- [Requirement]: Return exactly the lines that run from the beginning through the line containing "random.seed(7); np.random.seed(7)", both included, and no others.

- [Available data]:

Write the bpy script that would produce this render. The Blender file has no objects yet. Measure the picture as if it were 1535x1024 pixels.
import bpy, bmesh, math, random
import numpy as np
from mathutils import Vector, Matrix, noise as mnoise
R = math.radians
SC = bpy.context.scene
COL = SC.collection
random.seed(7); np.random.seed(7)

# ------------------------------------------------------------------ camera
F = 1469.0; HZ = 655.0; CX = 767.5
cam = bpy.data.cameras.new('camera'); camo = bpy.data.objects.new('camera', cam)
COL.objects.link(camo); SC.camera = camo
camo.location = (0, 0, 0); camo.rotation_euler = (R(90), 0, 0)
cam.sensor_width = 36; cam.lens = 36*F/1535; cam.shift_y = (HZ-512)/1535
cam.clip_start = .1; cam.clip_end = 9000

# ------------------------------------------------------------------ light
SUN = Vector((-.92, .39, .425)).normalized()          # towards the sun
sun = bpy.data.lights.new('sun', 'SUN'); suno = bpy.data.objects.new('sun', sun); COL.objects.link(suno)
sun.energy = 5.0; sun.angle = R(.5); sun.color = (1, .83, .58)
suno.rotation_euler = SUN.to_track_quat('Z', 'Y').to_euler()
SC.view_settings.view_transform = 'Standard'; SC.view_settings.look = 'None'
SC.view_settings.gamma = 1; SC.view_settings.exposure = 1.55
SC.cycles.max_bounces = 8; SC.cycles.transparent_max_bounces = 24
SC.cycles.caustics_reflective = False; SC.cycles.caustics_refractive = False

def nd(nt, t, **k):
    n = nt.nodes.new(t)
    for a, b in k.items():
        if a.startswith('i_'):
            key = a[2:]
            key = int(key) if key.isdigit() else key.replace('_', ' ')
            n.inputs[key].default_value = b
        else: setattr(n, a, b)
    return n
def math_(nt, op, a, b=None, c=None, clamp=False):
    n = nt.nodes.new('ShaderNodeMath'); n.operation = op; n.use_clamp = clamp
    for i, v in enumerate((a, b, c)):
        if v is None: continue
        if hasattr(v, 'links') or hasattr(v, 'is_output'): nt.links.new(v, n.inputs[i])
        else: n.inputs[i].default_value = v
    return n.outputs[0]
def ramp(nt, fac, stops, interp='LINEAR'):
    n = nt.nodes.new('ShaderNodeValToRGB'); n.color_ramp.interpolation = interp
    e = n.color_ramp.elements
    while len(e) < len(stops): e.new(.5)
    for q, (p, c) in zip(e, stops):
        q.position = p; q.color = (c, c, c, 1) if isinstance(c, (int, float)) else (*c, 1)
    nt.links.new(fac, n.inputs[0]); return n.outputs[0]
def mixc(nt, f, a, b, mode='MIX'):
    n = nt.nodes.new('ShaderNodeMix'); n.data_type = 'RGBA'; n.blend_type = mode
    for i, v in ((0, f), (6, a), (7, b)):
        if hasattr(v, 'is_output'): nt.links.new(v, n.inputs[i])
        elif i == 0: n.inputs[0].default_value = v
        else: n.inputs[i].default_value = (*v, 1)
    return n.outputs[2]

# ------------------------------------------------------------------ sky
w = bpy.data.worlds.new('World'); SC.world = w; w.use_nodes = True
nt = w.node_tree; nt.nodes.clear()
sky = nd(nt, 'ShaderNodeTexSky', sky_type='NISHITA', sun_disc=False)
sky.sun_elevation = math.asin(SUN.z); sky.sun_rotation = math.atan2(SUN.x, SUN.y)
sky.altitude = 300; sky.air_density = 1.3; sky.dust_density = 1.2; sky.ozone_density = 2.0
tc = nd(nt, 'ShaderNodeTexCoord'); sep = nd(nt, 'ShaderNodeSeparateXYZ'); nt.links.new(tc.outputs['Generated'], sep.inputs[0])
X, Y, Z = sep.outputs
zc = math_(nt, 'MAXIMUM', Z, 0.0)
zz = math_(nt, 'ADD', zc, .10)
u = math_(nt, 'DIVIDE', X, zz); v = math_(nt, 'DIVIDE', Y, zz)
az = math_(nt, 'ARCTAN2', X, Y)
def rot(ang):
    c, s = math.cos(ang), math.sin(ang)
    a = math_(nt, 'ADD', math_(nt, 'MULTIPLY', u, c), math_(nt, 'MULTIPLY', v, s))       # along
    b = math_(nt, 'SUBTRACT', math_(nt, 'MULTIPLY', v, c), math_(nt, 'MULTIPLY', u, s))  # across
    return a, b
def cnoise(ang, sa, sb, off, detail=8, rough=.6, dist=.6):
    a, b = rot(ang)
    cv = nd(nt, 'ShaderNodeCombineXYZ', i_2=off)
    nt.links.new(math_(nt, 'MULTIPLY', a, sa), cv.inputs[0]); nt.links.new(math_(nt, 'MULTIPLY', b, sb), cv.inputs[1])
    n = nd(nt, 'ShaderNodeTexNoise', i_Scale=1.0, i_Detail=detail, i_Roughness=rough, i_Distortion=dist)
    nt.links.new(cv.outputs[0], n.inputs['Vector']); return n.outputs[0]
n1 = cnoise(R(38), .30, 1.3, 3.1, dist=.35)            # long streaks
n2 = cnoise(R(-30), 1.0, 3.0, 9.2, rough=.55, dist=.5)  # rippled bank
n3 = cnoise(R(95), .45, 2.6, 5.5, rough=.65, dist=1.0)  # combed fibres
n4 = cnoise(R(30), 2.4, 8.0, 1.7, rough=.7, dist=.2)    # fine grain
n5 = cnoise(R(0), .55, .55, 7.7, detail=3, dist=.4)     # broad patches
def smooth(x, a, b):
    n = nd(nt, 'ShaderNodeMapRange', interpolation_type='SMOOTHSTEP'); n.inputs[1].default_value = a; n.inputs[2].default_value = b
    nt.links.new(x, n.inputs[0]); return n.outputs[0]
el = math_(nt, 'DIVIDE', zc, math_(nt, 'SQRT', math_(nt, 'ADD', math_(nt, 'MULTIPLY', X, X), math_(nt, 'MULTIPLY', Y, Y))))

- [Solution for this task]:
Write the bpy script that would produce this render. The Blender file has no objects yet. Measure the picture as if it were 1535x1024 pixels.
import bpy, bmesh, math, random
import numpy as np
from mathutils import Vector, Matrix, noise as mnoise
R = math.radians
SC = bpy.context.scene
COL = SC.collection
random.seed(7); np.random.seed(7)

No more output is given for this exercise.